Like a cubist postcard, Do Let Us Go Away contains scraps of Majorcan encounters with French servants, English neighbors, dancing Spanish peasants, and the hated Germans, as well as distressing war news and marital squabbles between Gertrude and Alice. But as always in Stein, all these voices are really her own, a fact cleverly registered by director and designer John Sowle, who makes all seven women in his ensemble into Stein clones. With their cropped hair, matronly vests, and sensible shoes, they become fragments and channelers of Stein's unique sensibility.
The ebb and flow of voices is more a babble than a brook, but Sowle has hooked into the essential musicality of Stein's language: the only real subjects are the rhythm of the voice and the international crossroads of words that inform the Majorcan topography. The cast attempts to find emotional subtexts in the elliptical banter with varying degrees of success. Janet Ward as the narrator, Kathryn Trask as the sly Toklas figure, and Jenna Logan, with her stentorian tones, seem most in tune with the piece.
The more rewarding half of the evening was the melodrama Three Sisters Who Are Not Sisters, made into a chamber opera by Ned Rorem. A group of children embark on a murder game with such seriousness that a true mystery results. Stein's childlike playfulness informs honest and funny portraits of the five children as they veer between ebullience, brutality, terror, boredom, and psychosexual tension.

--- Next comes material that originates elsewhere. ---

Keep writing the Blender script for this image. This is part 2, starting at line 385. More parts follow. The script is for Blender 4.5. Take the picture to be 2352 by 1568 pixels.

Stein often works best with music, and Rorem's score is in perfect, witty harmony with her words. Linda Noble sings splendidly as ringleader Jenny, and Jonathan Nadel does bright work as her prowling antagonist. Director and designer Steven Patterson has given the piece a Victorian staging à la Edward Gorey that's ideal for its friskily macabre tone. The result is an absolute charmer that make-believes so well it calls reality into question, even its own.